1.21.2008

Some random notes before I head to bed (sans-Knuckles because Schmooblies is back!).

1. So sometime last year I had this dream that I was lying in bed in the middle of the night. It was completely dark and I was awake, but I couldn't move my body at all. Then, this mysterious shadow came looming over me. I couldn't make out any features, and I wasn't really scared, just a little...confused? I looked over to my left and Schmoobs was lying there snoozing away (Urm, sorry mom and dad). I kept trying to wake him up, but I couldn't move. Then, the shadow just leaned over and whispered softly in my ear, "Don't worry. It's just me...Knuckles." And then I woke up.

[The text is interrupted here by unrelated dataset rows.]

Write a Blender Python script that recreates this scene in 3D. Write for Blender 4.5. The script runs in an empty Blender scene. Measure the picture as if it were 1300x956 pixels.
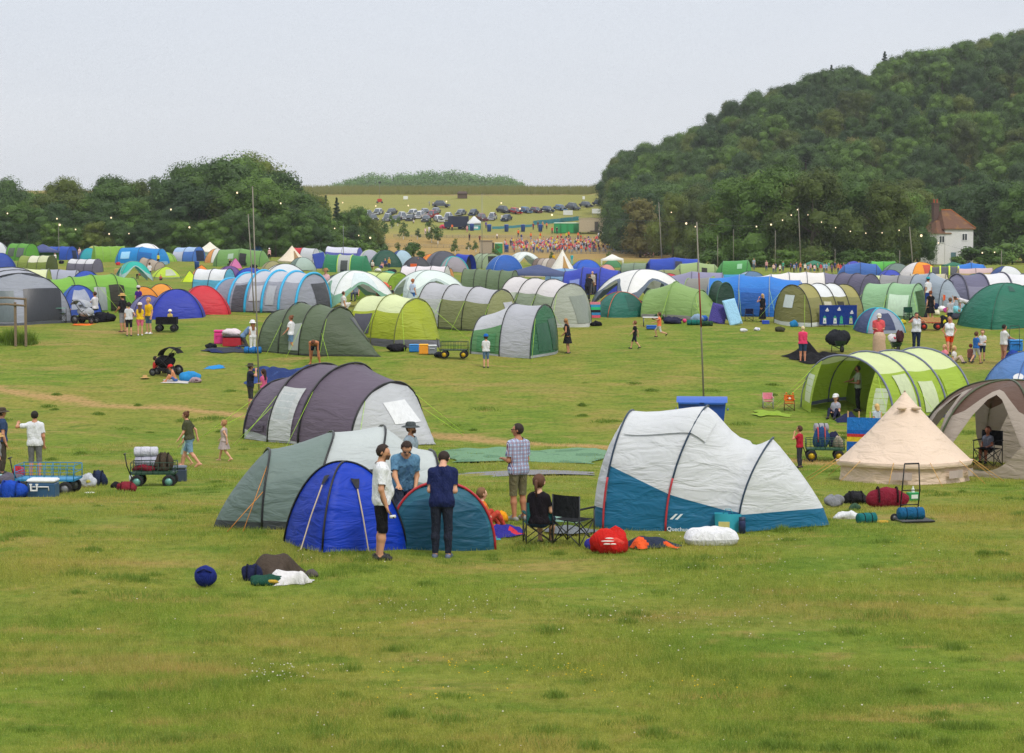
import bpy, math, random
import numpy as np
from mathutils import Vector, Matrix
random.seed(7); RNG = np.random.default_rng(7)
PI = math.pi; R_ = math.radians
scene = bpy.context.scene
COL = scene.collection
# ---------------------------------------------------------------- camera model (metres; the camera stands at z = 6)
CZ = 6.0; FPX = 2400.0; CX, CY = 650.0, 433.0; HORIZON = 300.0
PITCH = math.atan((CY - HORIZON) / FPX)
# ---------------------------------------------------------------- terrain
_YK = [-80, 0, 8, 14, 20, 29.6, 34, 42, 51, 57, 64, 70, 77, 84, 92, 105, 130, 160, 200, 240, 300, 345, 400, 450, 480, 520, 560, 620, 700, 900, 1500, 4000]
_DK = [-3, 1.8, 3.4, 4.3, 4.72, 4.99, 5.12, 5.85, 6.6, 6.9, 6.75, 6.4, 5.8, 5.25, 4.65, 4.05, 3.85, 4.0, 4.2, 4.5, 4.75, 4.75, 4.5, 3.3, 0.6, -3.2, -8.6, -12.4, -16.9, -18, -10, 60]
_YG = np.concatenate([np.linspace(-80, 700, 3121), np.linspace(701, 4000, 3300)])
_dg = np.interp(_YG, _YK, _DK)
_k = np.exp(-np.linspace(-2, 2, 41) ** 2); _k /= _k.sum()
_dgs = np.convolve(np.pad(_dg, 20, mode='edge'), _k, mode='valid')
_XR = [-400, 26, 38, 58, 64, 84, 124, 176, 240, 320, 900]
_XV = [0, 0, 2, 7, 12, 23, 33.5, 44, 52, 58, 60]
def gz(x, y):
    x = np.asarray(x, float); y = np.asarray(y, float)
    d = np.interp(y, _YG, _dgs)
    t = np.clip((y - 375) / 275, 0, 1); t = t * t * (3 - 2 * t)
    xs = x * 650 / np.maximum(y, 300)
    hill = np.interp(xs, _XR, _XV) * t
    und = 0.05 * np.sin(x * .55 + 1.3) * np.sin(y * .37) + .035 * np.sin(x * 1.3 + y * .6)
    und = und * np.clip((y - 10) / 20, 0, 1)
    left = 3.0 * np.clip((-x - 30) / 90, 0, 1) * np.clip((y - 320) / 80, 0, 1) * np.clip((520 - y) / 90, 0, 1)
    wl = np.clip((-x - 4) / 28, 0, 1); tl = np.clip((y - 185) / 50, 0, 1); left = left + 1.35 * wl * tl * tl * (3 - 2 * tl) * np.clip((420 - y) / 60, 0, 1)
    return CZ - d + hill + und + left
def ray(px, py):
    a = (px - CX) / FPX; b = -(py - CY) / FPX
    cp, sp = math.cos(PITCH), math.sin(PITCH)
    return (a, cp + b * sp, -sp + b * cp)
def at(px, py, ymax=900):
    dx, dy, dz = ray(px, py)
    t = np.arange(8, ymax, .1)
    below = (CZ + t * dz) < gz(t * dx, t * dy)
    i = np.argmax(below) if below.any() else len(t) - 1
    t0 = t[i]
    x, y = t0 * dx, t0 * dy
    return float(x), float(y), float(gz(x, y))
def ppm(y): return FPX / y
# ---------------------------------------------------------------- colours and materials
def lin(h):
    h = h.lstrip('#'); o = []
    for i in (0, 2, 4):
        c = int(h[i:i + 2], 16) / 255
        o.append(c / 12.92 if c <= .04045 else ((c + .055) / 1.055) ** 2.4)
    return o
_M = {}
def nodes(name):
    m = bpy.data.materials.new(name); m.use_nodes = True
    nt = m.node_tree; nt.nodes.clear()
    out = nt.nodes.new('ShaderNodeOutputMaterial')
    return m, nt, out
def mix_rgb(nt, a, b, fac, blend='MIX'):
    n = nt.nodes.new('ShaderNodeMix'); n.data_type = 'RGBA'; n.blend_type = blend
    for sock, v in ((0, fac), (6, a), (7, b)):
        if hasattr(v, 'links') or hasattr(v, 'is_linked'): nt.links.new(v, n.inputs[sock])
        elif sock == 0: n.inputs[0].default_value = v
        else: n.inputs[sock].default_value = (*v, 1) if len(v) == 3 else v
    return n.outputs[2]
def noise(nt, scale, vec=None, detail=3, rough=.55, dist=0):
    n = nt.nodes.new('ShaderNodeTexNoise'); n.inputs['Scale'].default_value = scale
    n.inputs['Detail'].default_value = detail; n.inputs['Roughness'].default_value = rough
    n.inputs['Distortion'].default_value = dist
    if vec is not None: nt.links.new(vec, n.inputs['Vector'])
    return n.outputs['Fac']
def ramp(nt, fac, stops):
    n = nt.nodes.new('ShaderNodeValToRGB'); e = n.color_ramp.elements
    while len(e) < len(stops): e.new(.5)
    for q, (p, c) in zip(e, stops):
        q.position = p; q.color = (*c, 1) if len(c) == 3 else c
    nt.links.new(fac, n.inputs[0]); return n.outputs[0]
def mapping(nt, vec, sc):
    n = nt.nodes.new('ShaderNodeMapping'); n.inputs['Scale'].default_value = sc
    nt.links.new(vec, n.inputs['Vector']); return n.outputs[0]
def coord(nt, which='Object'):
    return nt.nodes.new('ShaderNodeTexCoord').outputs[which]
def bsdf(nt, out, col, rough=.6, spec=.3, metal=0, bump=None, bstr=.3, bdist=.02, trans=0):
    b = nt.nodes.new('ShaderNodeBsdfPrincipled')
    if hasattr(col, 'links'): nt.links.new(col, b.inputs['Base Color'])
    else: b.inputs['Base Color'].default_value = (*col, 1)
    b.inputs['Roughness'].default_value = rough; b.inputs['Metallic'].default_value = metal
    b.inputs['Specular IOR Level'].default_value = spec
    if bump is not None:
        bn = nt.nodes.new('ShaderNodeBump'); bn.inputs['Strength'].default_value = bstr
        bn.inputs['Distance'].default_value = bdist
        nt.links.new(bump, bn.inputs['Height']); nt.links.new(bn.outputs[0], b.inputs['Normal'])
    sh = b.outputs[0]
    if trans:
        t = nt.nodes.new('ShaderNodeBsdfTranslucent')
        if hasattr(col, 'links'): nt.links.new(col, t.inputs['Color'])
        else: t.inputs['Color'].default_value = (*col, 1)
        mx = nt.nodes.new('ShaderNodeMixShader'); mx.inputs[0].default_value = trans
        nt.links.new(sh, mx.inputs[1]); nt.links.new(t.outputs[0], mx.inputs[2]); sh = mx.outputs[0]
    nt.links.new(sh, out.inputs[0]); return b
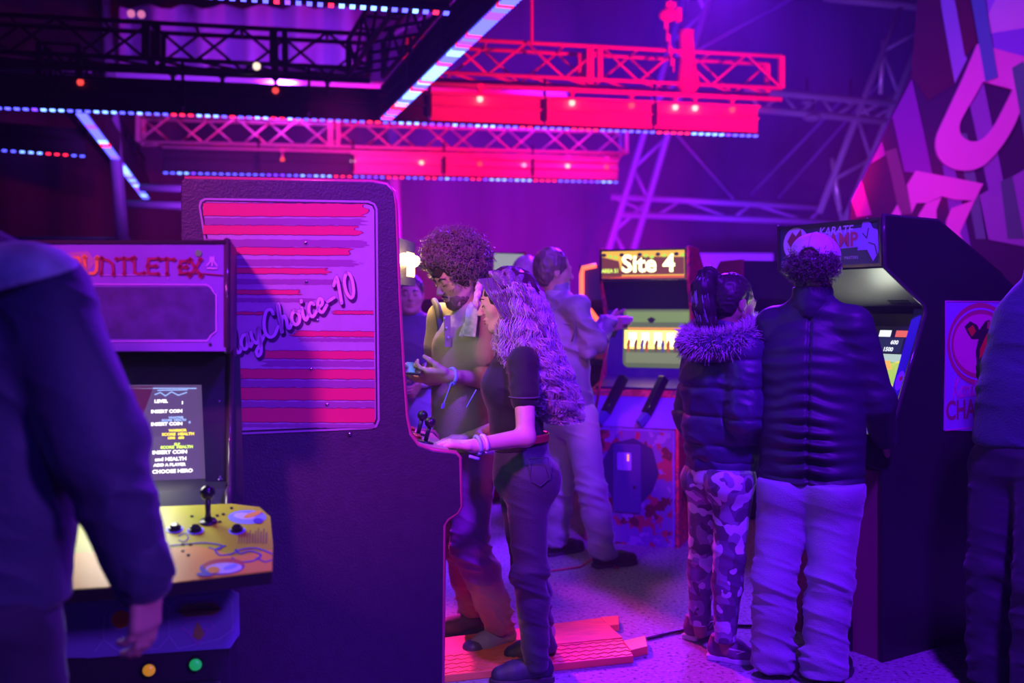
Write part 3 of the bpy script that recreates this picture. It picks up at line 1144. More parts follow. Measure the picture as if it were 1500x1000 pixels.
for i, (a, b, c, d, l, r) in enumerate(greys):
    ragged(a, b, c, d, l, r, .0043, M_GREY, 0, seed=50 + i).build('shade_stripe', M_GREY, graphic)
# brush lettering
GL = {
 'P': (1.25, [[(.15, 0), (.4, 1), (.62, 1.85)], [(.15, 1.5), (.5, 1.95), (1.1, 1.9), (1.2, 1.4), (.8, .95), (.45, .95)]]),
 'l': (.5, [[(.0, .45), (.35, 1.2), (.48, 1.85), (.33, 1.9), (.15, 1.1), (.12, .2), (.3, .02), (.5, .25)]]),
 'a': (.92, [[(.72, .85), (.5, 1.0), (.2, .75), (.08, .3), (.25, .03), (.5, .25), (.72, .9), (.62, .35), (.68, .05), (.92, .3)]]),
 'y': (.92, [[(.1, .98), (.05, .45), (.22, .08), (.5, .3), (.72, .98)], [(.72, .98), (.55, .1), (.3, -.65), (.02, -.8), (.02, -.45), (.45, -.1), (.92, .35)]]),
 'C': (1.2, [[(1.12, 1.45), (1.08, 1.8), (.75, 1.85), (.35, 1.3), (.15, .6), (.3, .08), (.7, .05), (1.15, .5)]]),
 'h': (.95, [[(.05, .0), (.3, 1.0), (.5, 1.88), (.38, 1.75), (.2, .7), (.1, 0)], [(.12, .2), (.35, .8), (.6, .98), (.66, .65), (.58, .15), (.7, .02), (.95, .3)]]),
 'o': (.85, [[(.5, 1.0), (.2, .8), (.08, .35), (.25, .03), (.55, .15), (.7, .6), (.5, 1.0), (.62, .85), (.9, .8)]]),
 'i': (.5, [[(.2, .95), (.1, .35), (.2, .02), (.5, .3)], [(.3, 1.35), (.34, 1.45)]]),
 'c': (.72, [[(.6, .8), (.45, 1.0), (.2, .8), (.08, .35), (.25, .03), (.72, .35)]]),
 'e': (.75, [[(.1, .45), (.45, .55), (.55, .85), (.4, 1.0), (.15, .7), (.1, .25), (.3, .02), (.75, .35)]]),
 '-': (.85, [[(.15, .55), (.7, .62)]]),
 '1': (.7, [[(.1, 1.4), (.5, 1.85), (.4, 1.0), (.22, 0)]]),
 '0': (.95, [[(.6, 1.85), (.25, 1.4), (.12, .6), (.3, .05), (.6, .3), (.8, 1.1), (.78, 1.65), (.6, 1.85)]]),
}
def script_word(word, fr, o, e, size, width, d0, d1, xs=1.0, only=None):
    """handwritten word along direction e from o, both in frame units"""
    mb = MB()
    e = Vector(e).normalized()
    nrm = Vector((-e.y, e.x))
    x = 0
    for i, ch in enumerate(word):
        if ch == ' ':
            x += .8
            continue
        adv, strokes = GL[ch]
        for st in strokes:
            pts = spline([(p[0], p[1], 0) for p in st], 4)
            q = [Vector(o) + e * ((x + p.x + .12 * p.y) * size * xs) + nrm * (p.y * size) for p in pts]
            mb.stroke(fr, q, width, d0, d1)
        x += adv
    return mb
o_ = Vector(pf.px(322, 530))
e_ = Vector(pf.px(525, 432)) - o_
L_ = e_.length
sz = L_ / (1.25 + 9.75)
for dx, dy, wd, d0, d1, m, nm in ((.006, -.010, .014, .0052, .0058, M_OUT, 'lettering_shadow'), (0, 0, .0128, .006, .0066, M_OUT, 'lettering_outline'), (0, 0, .0105, .007, .008, mat('lettering_lilac', (.85, .66, .74), .3, .2), 'lettering')):
    script_word('PlayChoice-10', pf, o_ + Vector((dx, dy)), e_, sz, wd, d0, d1).build(nm, m, graphic)
tmf = Fr(pf.p(*pf.px(525, 388), .005), dv, (0, 0, 1))
text('TM', tmf, 0, 0, .012, M_GREY, graphic)
MB().stroke(pf, [pf.px(351 + 4 * math.cos(t), 552 + 4 * math.sin(t)) for t in [i * .4 for i in range(16)]], .0015, .005, .0056, True).build('emblem', M_OUT, graphic)
for x, y in ((448, 356), (449, 413), (465, 469), (456, 540), (479, 592), (512, 635)):
    p = pf.px(x, y)
    MB().sphere(pf.p(*p, .004), .0065, 12, 6).build('screw', M_CHROME, graphic, True)

# ------------------------------------------------------------------ neighbour cabinet with the lit sign behind it
nb = thing('arcade_cabinet', (-.95, 4.5, 0), 'arcade cabinet hidden behind the striped cabinet, its lit warm sign glaring past the edge', 'arcade cabinet')
nf = Fr((-1.32, 4.12, 0), (1, .08, 0), (0, 0, 1))
npf = [(0, 0), (.66, 0), (.70, .75), (.66, .95), (.60, 1.05), (.55, 1.45), (.66, 1.56), (.70, 1.82), (0, 1.82)]
MB().poly(nf, npf, -.02, 0).build('side_panel', M_SIDE, nb, bevel=.004)
MB().poly(nf, npf, -.62, -.60).build('side_panel', M_SIDE, nb, bevel=.004)
MB().poly(nf, [(.01, .05), (.64, .05), (.68, .75), (.58, 1.0), (.45, 1.05), (.42, 1.45), (.62, 1.57), (.66, 1.81), (.01, 1.81)], -.6, -.02).build('cabinet_body', M_BLACK, nb)
# marquee of warm bulbs behind a frame: real glaring lamps
q = U(593, 379, 4.35)
mq = Fr((q.x - .03, q.y - .10, 1.60), (.12, .99, 0), (0, 0, 1))
MB().box(mq.p(.17, .06, -.04), (.1, .36, .2), Matrix.Rotation(-.12, 3, 'Z')).build('sign_box', M_BLACK, nb)
MB().rrect(mq, .0, -.0, .34, .11, .02, .0, .01).build('marquee', glow('warm_sign', (1.0, .55, .18), 5), nb)
for i in range(3):
    MB().sphere(mq.p(.04 + .10 * i, .07, .03), .026, 12, 8).build('bulb', glow('warm_bulb', (1.0, .66, .28), 26), nb, True)
lamp('sign_lamp', 'POINT', tuple(mq.p(.1, .06, .12)), (0, 0, 0), 9, (1.0, .62, .25), .05)

# ------------------------------------------------------------------ fantasy four-player cabinet, left foreground
GY = 2.75
GW = .635
gx0, gx1 = 0.0, GW
gu = Vector((math.cos(.23), math.sin(.23), 0))
gb = Vector((-gu.y, gu.x, 0))
GR_ = Vector((U(338, 454, 2.80).x, 2.80, 0))      # right front corner under the marquee
def gp(a, b, z=0.0):
    """a = along the front from its left end, b = depth from the marquee front"""
    return GR_ - gu * (GW - a) + gb * b + Vector((0, 0, z))
gc = thing('arcade_cabinet', gp(GW / 2, 0), 'dark arcade cabinet with a purple marquee and yellow control panel beside the striped one', 'arcade cabinet')
M_GP = mat('marquee_purple', (.22, .10, .50), .35, var=.1, vscale=5)
sf = Fr(gp(GW, -.35), gb, (0, 0, 1))      # right side: u = depth, normal +x
gprof = [(.32, 0), (.32, .78), (.42, .93), (.505, .93), (.56, 1.335), (.36, 1.335), (.34, 1.35), (.34, 1.645), (.77, 1.645), (.77, 0)]
for d0, d1 in ((-.02, 0), (gx0 - gx1, gx0 - gx1 + .02)):
    MB().poly(sf, gprof, d0, d1).build('side_panel', M_SIDE, gc, bevel=.004)
for xx in (gx1 - .01, gx0 + .01):
    MB().tube([gp(xx, a - .35, b) for a, b in gprof[1:9]], .0095, 6).build('t_molding', mat('shiny_black_molding', (.06, .03, .06), .12), gc, True)
MB().poly(sf, [(.34, .05), (.34, .8), (.46, .93), (.62, .96), (.70, 1.32), (.38, 1.345), (.36, 1.36), (.36, 1.63), (.75, 1.63), (.75, .05)], gx0 - gx1 + .02, -.02).build('cabinet_body', M_BLACK, gc)
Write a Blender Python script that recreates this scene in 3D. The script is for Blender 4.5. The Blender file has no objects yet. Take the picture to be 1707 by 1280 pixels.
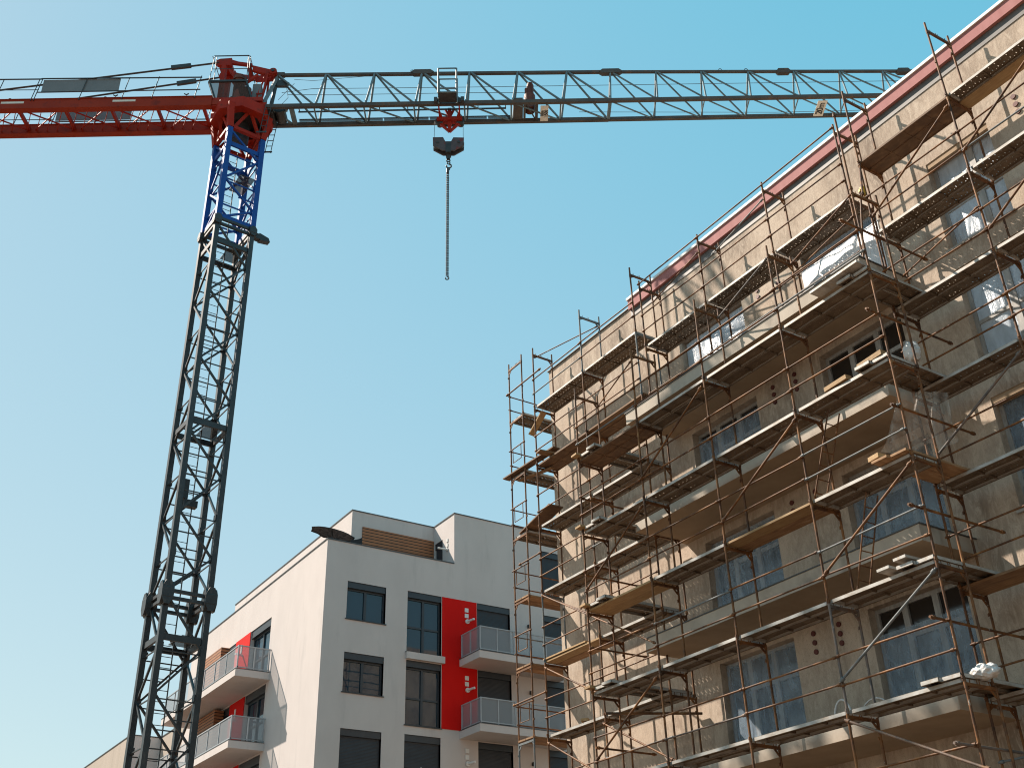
import bpy, math, random
from mathutils import Vector as V, Matrix
random.seed(7)
SC = bpy.context.scene
COL = SC.collection

# ------------------------------------------------------------------ camera, sky, sun, exposure
cam = bpy.data.cameras.new("camera")
cam.sensor_width = 36.0
cam.sensor_fit = 'HORIZONTAL'
cam.lens = 38.71
cam.clip_end = 3000
cam.clip_start = 0.1
camo = bpy.data.objects.new("camera", cam)
COL.objects.link(camo)
RB = V((0.84289988, -0.537484, -0.02511475)); UB = V((-0.25048791, -0.43327685, 0.86575226)); FB = V((0.47620962, 0.72345153, 0.49984225))
camo.matrix_world = Matrix(((RB.x, UB.x, -FB.x, 0), (RB.y, UB.y, -FB.y, 0), (RB.z, UB.z, -FB.z, 1.6), (0, 0, 0, 1)))
SC.camera = camo

SUN = V((-0.372, 0.577, 0.727)).normalized()          # towards the sun
elev = math.asin(SUN.z)
world = bpy.data.worlds.new("World")
SC.world = world
world.use_nodes = True
wt = world.node_tree
bg = wt.nodes["Background"]
sky = wt.nodes.new("ShaderNodeTexSky")
sky.sky_type = 'NISHITA'
sky.sun_disc = False
sky.sun_elevation = elev
sky.sun_rotation = math.atan2(SUN.x, SUN.y)
sky.altitude = 100
sky.air_density = 1.0
sky.dust_density = 0.2
sky.ozone_density = 1.0
# the photograph's teal-graded sky: each channel of the sky compressed and weighted on its own
sep = wt.nodes.new("ShaderNodeSeparateColor"); comb = wt.nodes.new("ShaderNodeCombineColor")
wt.links.new(sky.outputs[0], sep.inputs[0])
for i, (pw, k) in enumerate(((None, 4.27), (.32, 2.21), (.15, 2.96))):
    if pw is None:                                    # red: A * x / (x + c), x = max(red - .6, .12)
        a1 = wt.nodes.new("ShaderNodeMath"); a1.operation = 'SUBTRACT'; a1.inputs[1].default_value = .60
        a2 = wt.nodes.new("ShaderNodeMath"); a2.operation = 'MAXIMUM'; a2.inputs[1].default_value = .12
        a3 = wt.nodes.new("ShaderNodeMath"); a3.operation = 'ADD'; a3.inputs[1].default_value = 1.5
        a4 = wt.nodes.new("ShaderNodeMath"); a4.operation = 'DIVIDE'
        a5 = wt.nodes.new("ShaderNodeMath"); a5.operation = 'MULTIPLY'; a5.inputs[1].default_value = k
        wt.links.new(sep.outputs[0], a1.inputs[0]); wt.links.new(a1.outputs[0], a2.inputs[0]); wt.links.new(a2.outputs[0], a3.inputs[0])
        wt.links.new(a2.outputs[0], a4.inputs[0]); wt.links.new(a3.outputs[0], a4.inputs[1]); wt.links.new(a4.outputs[0], a5.inputs[0]); wt.links.new(a5.outputs[0], comb.inputs[0])
        continue
    pn = wt.nodes.new("ShaderNodeMath"); pn.operation = 'POWER'; pn.inputs[1].default_value = pw
    mn = wt.nodes.new("ShaderNodeMath"); mn.operation = 'MULTIPLY'; mn.inputs[1].default_value = k
    wt.links.new(sep.outputs[i], pn.inputs[0]); wt.links.new(pn.outputs[0], mn.inputs[0]); wt.links.new(mn.outputs[0], comb.inputs[i])
wt.links.new(comb.outputs[0], bg.inputs[0])
bg.inputs[1].default_value = 0.103

sl = bpy.data.lights.new("sun", 'SUN')
sl.energy = 4.7
sl.angle = math.radians(0.53)
sl.color = (1.0, 0.87, 0.74)
so = bpy.data.objects.new("sun", sl)
COL.objects.link(so)
so.rotation_euler = (-SUN).to_track_quat('-Z', 'Y').to_euler()
so.location = (-20, 30, 60)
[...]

It was one of those dreams that may or may have been totally freaky in the middle of the night, but is kind of hilarious the next day. I told Scott about it a couple of days afterwards. So ever since then, whenever I refer to being freaked out about something, like the proverbial boogie man, we'll just refer to him as "Knuckles."

2. My cuticles are incredibly red and dry lately. Damn this blasted Pacific Northwest winter. One day it's snowing, the next it's raining, then it's sunny, then it's windy. This means an increased frequency in Target runs in order to purchase increasingly heavy moisturizing creams for various parts of my face and body. Not that I'm complaining. If only I could buy some lotion without walking away with 2 sweaters (On sale! I promise! I need them! It's cold here!) and some headbands to go along with it. Yerg. Anyway, I am roughly one step away from covering my entire body with Crisco. Gross. Greatest Print Assistant Ever has suggested covering my cuticles with vaseline before bed and then wearing gloves overnight. I have heard of this method before, but have never tried it. Mainly because the thought of vaseline anywhere on my body except my lips freaks me the hell out. But it may have to come to that if my poor cuticles don't heal up soon.

3. Today, I yelled at two teeny bopper girls at work. It gave me great pleasure. They were obnoxious, most likely seventeen years old and I wanted to bitch slap them into submission.


Scene: Teeny boppers walk into my department, which has a wide array of very expensive pianos, keyboards and timpani on display. They proceed to run to the keyboards and pound on all the keys while laughing between each other. Very loudly. Then they go to a piano and proceed to pound on the keys while singing Alicia Keys' "No One." Ver loudly. Very off-key. Then they go to the timpani and start pounding on them. Very loudly. Very carelessly.

Cue: Ysabel counting to five and then reaching her limit.

Me: Hey guys. If you wouldn't mind not pounding on the timpani. They're really expensive instruments.

Underage Bitch #1: Ugh. Whah?

Me: Those instruments are expensive. If you want to try out some music on the piano, you're welcome to --

Underage Bitch #2: Ummm-a, I think the pianouus are more expahnsive than these drums-a....

Me: Yeah. The thing is, you don't know how to play timpani properly.

Underage Bitch #2: Whah?

Me: I said, the thing is unless you are a percussionist, you don't know the right way to handle those instrumentsss.

Underage Bitch #1: Ugh...

Underage Bitch #2: Egh...

Underage Bitch #1: Whatevaaahr.

Me (smiling): Yep. "Whatever." Byeeeee!

Aaaaaaand: Scene!


For Christ's sake, where do these kids come from? I mean, besides the obvious (i.e. the metaphorical womb of Satan's mistress). Note to my parents: Thank you for raising your children in such a way as to fear your wrath should I even think about talking back to adults in such a disrespectful, uneducated and all around embarassing manner. Oh man. This makes me feel old. *reaches for wrinkle cream*

I related this story to Schmoobs as we drove to get dinner tonight and we proceeded to make fun of the obnoxious teeny boppers for an extended period of time. Much of it involved the two of us going, "Egh. Wha-EVAHR" to each other in an increasingly obnoxious manner. And then I said, "You know, someday we might have a sixteen-year old daughter and she's going to do that to you." And then we decided that his way of dealing with it would be ruthlessly follow her around for hours and yelling, "Wha-EVAAAHR! WhahEVAAAAAAHR!" to her over and over as punishment. And then I said that I would then have to follow behind him to console her and undo whatever damage he was doing to her tender teenage psyche. ...But then we laughed and said that, in reality, I would just be in the background laughing hysterically. *sigh* Note to my unborn future post-pubescent (hahaha...pubes) children: Ummm...sorry in advance?

4. That's all, I guess. There's more to say, but it's past my bedtime and the rest can be saved for another day. Off to take shower #3 and slather my body with Winter Red Currant (mm!) scented lard. I thought I had some vaseline in a little container, but I think I recently tossed it in a sudden must-clean-out-and-re-organize-entire-area-underneath-bathroom-sink fit. Yargh. Target run tomorrow, anyone?